Task to complete - Return the records, each one exactly as written.

=======

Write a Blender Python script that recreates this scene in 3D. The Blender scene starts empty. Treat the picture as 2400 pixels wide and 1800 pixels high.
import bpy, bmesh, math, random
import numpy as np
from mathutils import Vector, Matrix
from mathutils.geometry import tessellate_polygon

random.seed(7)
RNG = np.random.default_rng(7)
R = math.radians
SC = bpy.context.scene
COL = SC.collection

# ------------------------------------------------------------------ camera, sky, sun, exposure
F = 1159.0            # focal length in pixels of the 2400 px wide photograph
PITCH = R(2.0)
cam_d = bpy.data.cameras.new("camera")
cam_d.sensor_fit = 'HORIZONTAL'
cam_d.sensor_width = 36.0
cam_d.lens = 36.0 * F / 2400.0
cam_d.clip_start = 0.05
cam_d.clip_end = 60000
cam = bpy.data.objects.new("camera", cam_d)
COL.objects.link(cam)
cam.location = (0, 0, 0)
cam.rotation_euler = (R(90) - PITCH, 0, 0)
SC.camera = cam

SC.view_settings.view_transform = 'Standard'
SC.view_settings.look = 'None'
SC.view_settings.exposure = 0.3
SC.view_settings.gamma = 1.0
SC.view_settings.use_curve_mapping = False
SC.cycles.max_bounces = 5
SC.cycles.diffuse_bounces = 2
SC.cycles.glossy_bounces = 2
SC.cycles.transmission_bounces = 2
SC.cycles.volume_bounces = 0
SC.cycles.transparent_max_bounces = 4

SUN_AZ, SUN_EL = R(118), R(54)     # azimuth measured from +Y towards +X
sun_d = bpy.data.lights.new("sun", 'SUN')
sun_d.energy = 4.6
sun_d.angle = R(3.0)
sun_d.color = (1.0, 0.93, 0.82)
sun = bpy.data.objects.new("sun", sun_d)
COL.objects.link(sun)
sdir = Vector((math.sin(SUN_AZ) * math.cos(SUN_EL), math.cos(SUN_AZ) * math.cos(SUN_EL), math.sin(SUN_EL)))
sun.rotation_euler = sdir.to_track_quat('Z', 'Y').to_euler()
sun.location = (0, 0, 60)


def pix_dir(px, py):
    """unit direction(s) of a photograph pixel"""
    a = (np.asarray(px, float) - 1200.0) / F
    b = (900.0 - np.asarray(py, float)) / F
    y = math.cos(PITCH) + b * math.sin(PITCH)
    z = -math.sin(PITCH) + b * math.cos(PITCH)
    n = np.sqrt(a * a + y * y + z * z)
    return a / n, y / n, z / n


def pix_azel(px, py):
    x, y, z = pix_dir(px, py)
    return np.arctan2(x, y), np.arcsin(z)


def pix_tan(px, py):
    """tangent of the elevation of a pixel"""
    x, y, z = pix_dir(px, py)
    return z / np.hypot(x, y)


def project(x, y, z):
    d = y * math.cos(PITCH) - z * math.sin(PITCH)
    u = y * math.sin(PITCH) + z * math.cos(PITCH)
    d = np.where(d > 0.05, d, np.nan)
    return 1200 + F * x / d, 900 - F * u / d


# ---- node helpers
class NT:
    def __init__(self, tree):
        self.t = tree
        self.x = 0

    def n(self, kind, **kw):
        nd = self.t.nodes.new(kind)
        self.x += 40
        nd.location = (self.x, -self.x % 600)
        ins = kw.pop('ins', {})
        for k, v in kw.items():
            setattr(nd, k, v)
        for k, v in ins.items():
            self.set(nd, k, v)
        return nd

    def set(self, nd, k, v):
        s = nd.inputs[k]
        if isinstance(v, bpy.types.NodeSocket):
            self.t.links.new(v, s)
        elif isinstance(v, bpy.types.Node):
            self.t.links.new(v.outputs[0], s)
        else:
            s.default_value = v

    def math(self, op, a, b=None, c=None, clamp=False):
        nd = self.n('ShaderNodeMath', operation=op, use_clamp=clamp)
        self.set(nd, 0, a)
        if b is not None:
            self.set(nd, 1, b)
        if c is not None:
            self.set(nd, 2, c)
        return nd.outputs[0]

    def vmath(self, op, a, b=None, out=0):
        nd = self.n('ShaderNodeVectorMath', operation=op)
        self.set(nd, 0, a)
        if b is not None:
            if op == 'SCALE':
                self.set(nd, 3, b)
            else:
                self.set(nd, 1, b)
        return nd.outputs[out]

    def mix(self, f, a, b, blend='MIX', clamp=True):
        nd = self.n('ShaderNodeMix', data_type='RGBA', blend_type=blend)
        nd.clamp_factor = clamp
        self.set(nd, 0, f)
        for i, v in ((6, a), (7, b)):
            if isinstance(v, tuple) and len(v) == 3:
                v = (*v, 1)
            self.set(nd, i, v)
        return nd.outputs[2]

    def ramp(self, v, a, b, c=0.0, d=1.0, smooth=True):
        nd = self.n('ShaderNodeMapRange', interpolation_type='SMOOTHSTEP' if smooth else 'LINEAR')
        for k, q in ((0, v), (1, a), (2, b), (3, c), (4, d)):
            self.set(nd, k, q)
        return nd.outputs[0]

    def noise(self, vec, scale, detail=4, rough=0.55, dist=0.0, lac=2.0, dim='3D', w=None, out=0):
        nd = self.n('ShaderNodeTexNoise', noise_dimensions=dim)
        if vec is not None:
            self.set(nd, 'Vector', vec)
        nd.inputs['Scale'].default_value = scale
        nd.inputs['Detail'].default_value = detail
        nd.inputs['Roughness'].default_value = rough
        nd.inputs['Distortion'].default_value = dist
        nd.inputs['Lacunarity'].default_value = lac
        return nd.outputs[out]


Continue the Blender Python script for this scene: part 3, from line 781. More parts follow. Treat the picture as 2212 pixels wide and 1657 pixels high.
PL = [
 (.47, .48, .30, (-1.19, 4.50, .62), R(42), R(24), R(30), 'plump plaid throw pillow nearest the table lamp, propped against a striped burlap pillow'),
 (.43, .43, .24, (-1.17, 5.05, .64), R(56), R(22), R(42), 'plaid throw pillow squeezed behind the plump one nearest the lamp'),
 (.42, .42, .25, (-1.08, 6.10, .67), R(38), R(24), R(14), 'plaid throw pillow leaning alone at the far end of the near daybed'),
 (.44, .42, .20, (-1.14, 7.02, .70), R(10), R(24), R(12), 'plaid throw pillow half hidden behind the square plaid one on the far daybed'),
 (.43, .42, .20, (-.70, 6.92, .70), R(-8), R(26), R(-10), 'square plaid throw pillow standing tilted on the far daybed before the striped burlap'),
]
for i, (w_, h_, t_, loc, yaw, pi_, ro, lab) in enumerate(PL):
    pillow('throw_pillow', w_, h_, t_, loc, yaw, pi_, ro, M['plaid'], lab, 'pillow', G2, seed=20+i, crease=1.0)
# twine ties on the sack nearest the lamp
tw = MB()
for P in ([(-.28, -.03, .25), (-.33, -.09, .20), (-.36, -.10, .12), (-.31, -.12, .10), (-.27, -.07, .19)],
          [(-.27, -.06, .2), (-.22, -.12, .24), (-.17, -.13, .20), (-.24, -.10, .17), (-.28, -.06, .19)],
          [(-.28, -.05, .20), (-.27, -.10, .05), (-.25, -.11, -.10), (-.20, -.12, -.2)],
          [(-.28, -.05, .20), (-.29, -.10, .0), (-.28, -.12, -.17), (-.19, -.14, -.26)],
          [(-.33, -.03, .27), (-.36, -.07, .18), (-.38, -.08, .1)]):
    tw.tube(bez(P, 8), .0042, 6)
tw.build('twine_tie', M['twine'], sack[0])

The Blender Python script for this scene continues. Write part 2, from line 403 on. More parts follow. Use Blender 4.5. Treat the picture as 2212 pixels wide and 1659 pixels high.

=======

Written answer -
Write a Blender Python script that recreates this scene in 3D. The Blender scene starts empty. Treat the picture as 2400 pixels wide and 1800 pixels high.
import bpy, bmesh, math, random
import numpy as np
from mathutils import Vector, Matrix
from mathutils.geometry import tessellate_polygon

random.seed(7)
RNG = np.random.default_rng(7)
R = math.radians
SC = bpy.context.scene
COL = SC.collection

# ------------------------------------------------------------------ camera, sky, sun, exposure
F = 1159.0            # focal length in pixels of the 2400 px wide photograph
PITCH = R(2.0)
cam_d = bpy.data.cameras.new("camera")
cam_d.sensor_fit = 'HORIZONTAL'
cam_d.sensor_width = 36.0
cam_d.lens = 36.0 * F / 2400.0
cam_d.clip_start = 0.05
cam_d.clip_end = 60000
cam = bpy.data.objects.new("camera", cam_d)
COL.objects.link(cam)
cam.location = (0, 0, 0)
cam.rotation_euler = (R(90) - PITCH, 0, 0)
SC.camera = cam

SC.view_settings.view_transform = 'Standard'
SC.view_settings.look = 'None'
SC.view_settings.exposure = 0.3
SC.view_settings.gamma = 1.0
SC.view_settings.use_curve_mapping = False
SC.cycles.max_bounces = 5
SC.cycles.diffuse_bounces = 2
SC.cycles.glossy_bounces = 2
SC.cycles.transmission_bounces = 2
SC.cycles.volume_bounces = 0
SC.cycles.transparent_max_bounces = 4

SUN_AZ, SUN_EL = R(118), R(54)     # azimuth measured from +Y towards +X
sun_d = bpy.data.lights.new("sun", 'SUN')
sun_d.energy = 4.6
sun_d.angle = R(3.0)
sun_d.color = (1.0, 0.93, 0.82)
sun = bpy.data.objects.new("sun", sun_d)
COL.objects.link(sun)
sdir = Vector((math.sin(SUN_AZ) * math.cos(SUN_EL), math.cos(SUN_AZ) * math.cos(SUN_EL), math.sin(SUN_EL)))
sun.rotation_euler = sdir.to_track_quat('Z', 'Y').to_euler()
sun.location = (0, 0, 60)


def pix_dir(px, py):
    """unit direction(s) of a photograph pixel"""
    a = (np.asarray(px, float) - 1200.0) / F
    b = (900.0 - np.asarray(py, float)) / F
    y = math.cos(PITCH) + b * math.sin(PITCH)
    z = -math.sin(PITCH) + b * math.cos(PITCH)
    n = np.sqrt(a * a + y * y + z * z)
    return a / n, y / n, z / n


def pix_azel(px, py):
    x, y, z = pix_dir(px, py)
    return np.arctan2(x, y), np.arcsin(z)


def pix_tan(px, py):
    """tangent of the elevation of a pixel"""
    x, y, z = pix_dir(px, py)
    return z / np.hypot(x, y)


def project(x, y, z):
    d = y * math.cos(PITCH) - z * math.sin(PITCH)
    u = y * math.sin(PITCH) + z * math.cos(PITCH)
    d = np.where(d > 0.05, d, np.nan)
    return 1200 + F * x / d, 900 - F * u / d


# ---- node helpers
class NT:
    def __init__(self, tree):
        self.t = tree
        self.x = 0

    def n(self, kind, **kw):
        nd = self.t.nodes.new(kind)
        self.x += 40
        nd.location = (self.x, -self.x % 600)
        ins = kw.pop('ins', {})
        for k, v in kw.items():
            setattr(nd, k, v)
        for k, v in ins.items():
            self.set(nd, k, v)
        return nd

    def set(self, nd, k, v):
        s = nd.inputs[k]
        if isinstance(v, bpy.types.NodeSocket):
            self.t.links.new(v, s)
        elif isinstance(v, bpy.types.Node):
            self.t.links.new(v.outputs[0], s)
        else:
            s.default_value = v

    def math(self, op, a, b=None, c=None, clamp=False):
        nd = self.n('ShaderNodeMath', operation=op, use_clamp=clamp)
        self.set(nd, 0, a)
        if b is not None:
            self.set(nd, 1, b)
        if c is not None:
            self.set(nd, 2, c)
        return nd.outputs[0]

    def vmath(self, op, a, b=None, out=0):
        nd = self.n('ShaderNodeVectorMath', operation=op)
        self.set(nd, 0, a)
        if b is not None:
            if op == 'SCALE':
                self.set(nd, 3, b)
            else:
                self.set(nd, 1, b)
        return nd.outputs[out]

    def mix(self, f, a, b, blend='MIX', clamp=True):
        nd = self.n('ShaderNodeMix', data_type='RGBA', blend_type=blend)
        nd.clamp_factor = clamp
        self.set(nd, 0, f)
        for i, v in ((6, a), (7, b)):
            if isinstance(v, tuple) and len(v) == 3:
                v = (*v, 1)
            self.set(nd, i, v)
        return nd.outputs[2]

    def ramp(self, v, a, b, c=0.0, d=1.0, smooth=True):
        nd = self.n('ShaderNodeMapRange', interpolation_type='SMOOTHSTEP' if smooth else 'LINEAR')
        for k, q in ((0, v), (1, a), (2, b), (3, c), (4, d)):
            self.set(nd, k, q)
        return nd.outputs[0]

    def noise(self, vec, scale, detail=4, rough=0.55, dist=0.0, lac=2.0, dim='3D', w=None, out=0):
        nd = self.n('ShaderNodeTexNoise', noise_dimensions=dim)
        if vec is not None:
            self.set(nd, 'Vector', vec)
        nd.inputs['Scale'].default_value = scale
        nd.inputs['Detail'].default_value = detail
        nd.inputs['Roughness'].default_value = rough
        nd.inputs['Distortion'].default_value = dist
        nd.inputs['Lacunarity'].default_value = lac
        return nd.outputs[out]


Continue the Blender Python script for this scene: part 3, from line 781. More parts follow. Treat the picture as 2212 pixels wide and 1657 pixels high.
PL = [
 (.47, .48, .30, (-1.19, 4.50, .62), R(42), R(24), R(30), 'plump plaid throw pillow nearest the table lamp, propped against a striped burlap pillow'),
 (.43, .43, .24, (-1.17, 5.05, .64), R(56), R(22), R(42), 'plaid throw pillow squeezed behind the plump one nearest the lamp'),
 (.42, .42, .25, (-1.08, 6.10, .67), R(38), R(24), R(14), 'plaid throw pillow leaning alone at the far end of the near daybed'),
 (.44, .42, .20, (-1.14, 7.02, .70), R(10), R(24), R(12), 'plaid throw pillow half hidden behind the square plaid one on the far daybed'),
 (.43, .42, .20, (-.70, 6.92, .70), R(-8), R(26), R(-10), 'square plaid throw pillow standing tilted on the far daybed before the striped burlap'),
]
for i, (w_, h_, t_, loc, yaw, pi_, ro, lab) in enumerate(PL):
    pillow('throw_pillow', w_, h_, t_, loc, yaw, pi_, ro, M['plaid'], lab, 'pillow', G2, seed=20+i, crease=1.0)
# twine ties on the sack nearest the lamp
tw = MB()
for P in ([(-.28, -.03, .25), (-.33, -.09, .20), (-.36, -.10, .12), (-.31, -.12, .10), (-.27, -.07, .19)],
          [(-.27, -.06, .2), (-.22, -.12, .24), (-.17, -.13, .20), (-.24, -.10, .17), (-.28, -.06, .19)],
          [(-.28, -.05, .20), (-.27, -.10, .05), (-.25, -.11, -.10), (-.20, -.12, -.2)],
          [(-.28, -.05, .20), (-.29, -.10, .0), (-.28, -.12, -.17), (-.19, -.14, -.26)],
          [(-.33, -.03, .27), (-.36, -.07, .18), (-.38, -.08, .1)]):
    tw.tube(bez(P, 8), .0042, 6)
tw.build('twine_tie', M['twine'], sack[0])

The Blender Python script for this scene continues. Write part 2, from line 403 on. More parts follow. Use Blender 4.5. Treat the picture as 2212 pixels wide and 1659 pixels high.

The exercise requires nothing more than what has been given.